Analysis: Russian military role in Syria has implications for Israel, West

Israel will think twice and more before it decides to initiate air force attacks inside Syria – as it did at least 10 times in the past three years.

Russia releases footage of airstrikes in Syria
A gun placed on stage in the first act must be fired by the last one. This axiom is attributed to Russian playwright Anton Chekov – the same one whose work Minister of Culture Miri Regev proudly declared she has never read.
Even though it was clear that the extensive military buildup by the Russia Army in Syria was bound to eventually lead to military intervention in the civil war, the first Russian air strikes yesterday were received with a bit of surprise. Yesterday morning the Russia Duma (parliament) approved the use of military force – as if President Vladimir Putin really needed their approval – and yesterday by noon missions were executed near the towns of Homs, Hama, and Latakiya. According to Western sources, the Russians targeted positions of rebel groups opposing the regime of President Bashar Assad, including factions supported by the US. The Russian Ministry of Defense, on the other hand, said that its air force targeted ISIS.
Nevertheless, one can assume that Russia is trying to create a division of labor that is not to the liking of the US and its Arab and Western coalition partners assembled to fight on two fronts: the Assad regime and Islamic State.
The Russian logic is that the US-led coalition will attack ISIS and Russia will attack the rest of the rebel groups. Regardless of whether such a division will be in place de facto, one conclusion is emerging: the big winner of the new situation is Assad and his failed regime.
There are already indications that his self-confidence is growing due to the newly formed supportive coalition of Russia, Iran, and Hezbollah and partially the Iraqi government to save his neck.
The big losers are the US, its Arab and Western allies, and Israel, despite reports that Russia informed Washington and Jerusalem in advance of its air missions. Israel is among the losers, notwithstanding boasting by Defense Minister Moshe Ya’alon on Tuesday that Israel doesn’t need to coordinate its actions in Syria with Russia. Really? If so, then why did Prime Minister Benjamin Netanyahu himself travel with the chief of staff and head of military intelligence to meet in Moscow two weeks ago? And why is the deputy chief of staff traveling next week to meet with his Russian counterpart? Of course, to have talks on “deconfliction” to avoid accidental clashes between Israel and the Russia armies.

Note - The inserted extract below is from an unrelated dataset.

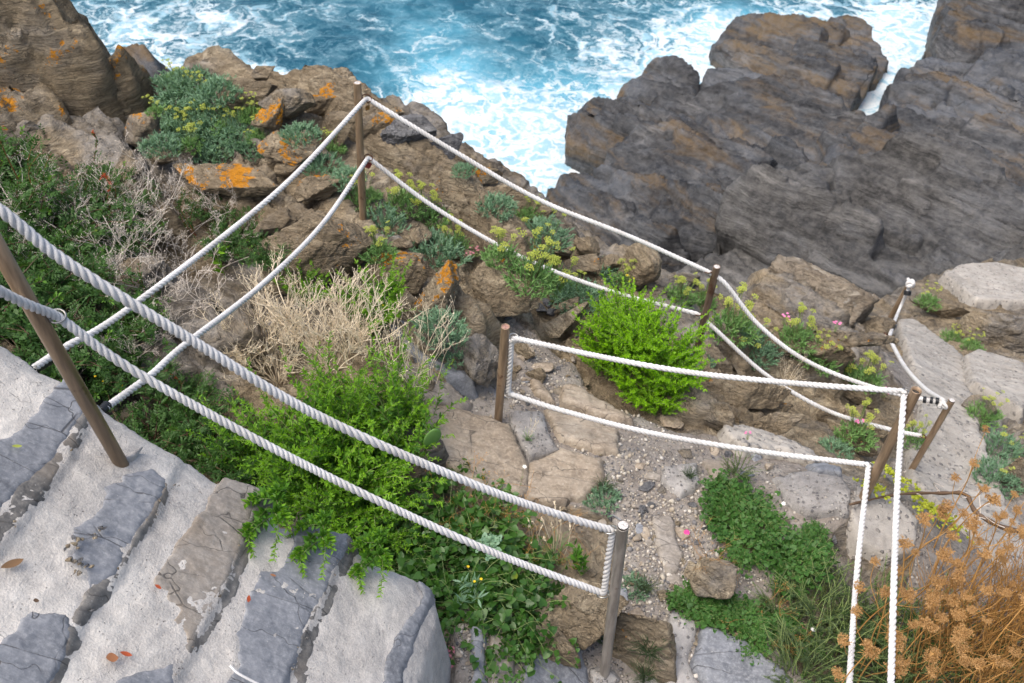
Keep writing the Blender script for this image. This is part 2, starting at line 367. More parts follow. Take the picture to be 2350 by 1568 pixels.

Yet regardless what Israeli officials say, they will not be able to conceal the fact that Israel’s previous unstoppable freedom of action and maneuverability in Syria is now restricted.
It doesn’t mean necessarily that the IDF will not be able to respond in the future – as it did earlier this week to shells or rockets mistakenly or intentionally launched from Syria or to prevent terrorist attempts to penetrate the Golan Heights.
But surely Israel’s pulling the trigger will not be so easy from now on. Israel will think twice and more before it decides to initiate air force attacks inside Syria – as it did at least 10 times in the past three years.
Yet the question of what Putin’s real goals are and what his grand strategy in Syria is, if he has one, puzzles Israeli and Western experts. All of them agree, however, that on the surface it seems that Putin hopes to achieve the following aims: to help Assad to consolidate his regime, even if it means allowing him to control only his “little Syria” fiefdom – or by a different name his “Alawaitestan;” to ensure Russian access to warm water ports in the Mediterranean; to safeguard Russia’s last bastion and stronghold (Syria) in the Middle East; to enable Putin to conduct a confrontational foreign policy against the US; to leverage Syria as a bargaining chip for Russia to enhance agreements across the board – Ukraine versus Syria, for example – between world powers and to divide parts of the world to spheres of influence and interest, as it used to be during the cold war era; to contain ISIS – Putin may not care that the Islamic State controls chunks of Syria and Iraq, but he doesn’t want it to advance in the direction of his back yard – the former Soviet- Muslim republic in Central Asia; to avoid sending “boots on the ground” to fight in Syria – for this purpose Putin has Hezbollah, Syrian and even Iranian- sponsored Shiite mercenaries to be used as cannon folder.
Despite being an authoritative ruler, he doesn’t want Russians to be returned in body bags to military funerals across Russia. He knows the lessons of the Soviet-era war in Afghanistan.
From all of the above, it is also clear that the bloody civil war that has already caused the death of more than 250,000 Syrians will be prolonged because of Russian involvement, at least in the short term. Still, one should not rule out the possibility that in the long run Russia’s entry may enhance the chance of a political-diplomatic settlement in which Assad will remain in power for a transition period and eventually step down.
Against the background of negative ramifications on Israel’s security posture, there is a possible positive side, although it is not politically correct to express it: the continuation of the war benefits Israel by enhancing its standing as an unmatched regional power, while Hezbollah and Iran are weakened by their involvement.